If the federal government wants to subsidize low and moderate income homebuyers effectively, it should use this and other on-budget, transparent and sustainable ways to do it. Fannie and Freddie have no role here, as the only way they can participate is through reducing their credit standards with the real cost hidden in the form of expanding risk.
IV. Fannie Mae and Freddie Mac should be truly privatized, with their hidden subsidies and government-sponsored privileges eliminated over time.
Finally, Fannie and Freddie should be eliminated as GSEs and privatized—but gradually, so the private sector takes on more of the secondary market as the GSEs withdraw.
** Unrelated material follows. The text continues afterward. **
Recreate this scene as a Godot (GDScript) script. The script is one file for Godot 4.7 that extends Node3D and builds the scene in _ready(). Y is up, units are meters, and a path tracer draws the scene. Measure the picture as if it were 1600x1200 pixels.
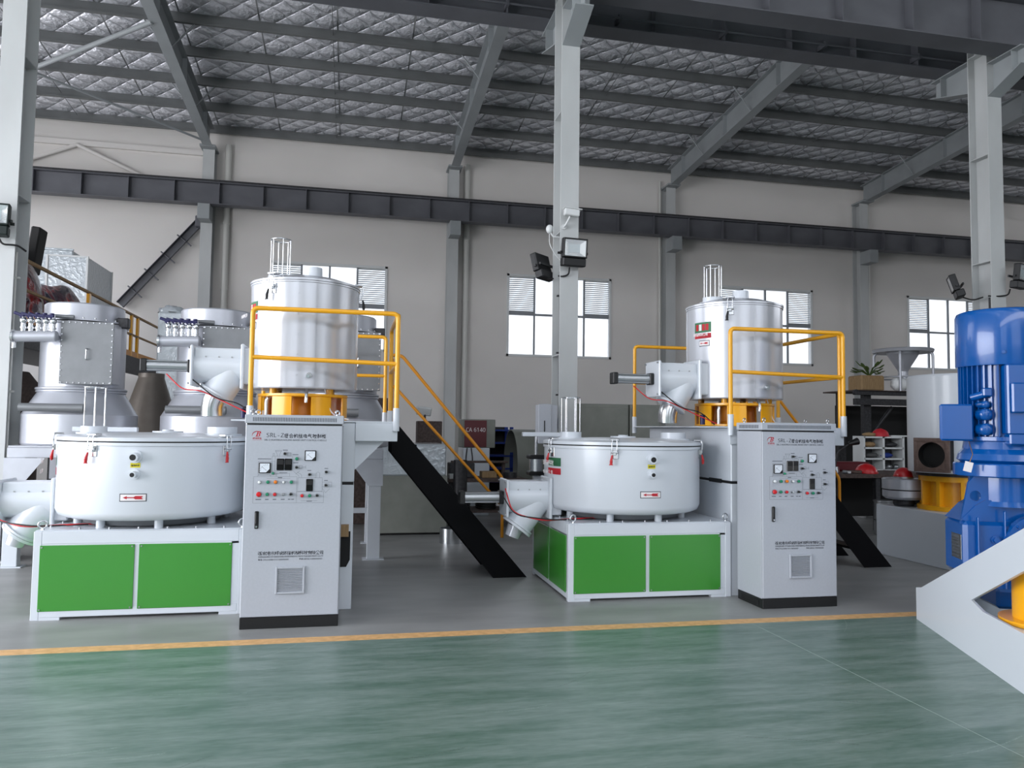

The progressive withdrawal of GSE distortions from the housing finance market should lead to the sunset of the GSE charters at the end of the transition. This should include successive reductions in the GSEs’ conforming loan limits by 20 percent of the previous year’s limits each year, according to a published schedule, so the private sector can plan for the investment of the necessary capital and create the necessary operational capacity. The private mortgage market would include banks, S&Ls, insurance companies, pension funds, other portfolio lenders and investors, mortgage bankers, mortgage insurance (MI) companies, and private securitization. Congress should make sure that it facilitates opportunities for additional financing alternatives.
We know that none of this will happen in the near term, and the opposite of these principles will probably be followed by the current administration. Nonetheless, the principles define the housing finance direction that a future, market-oriented Congress and administration should take. In the meantime, all mortgage actors should try to protect themselves against the increased credit risk that Fannie and Freddie, under orders from the FHFA, will be generating.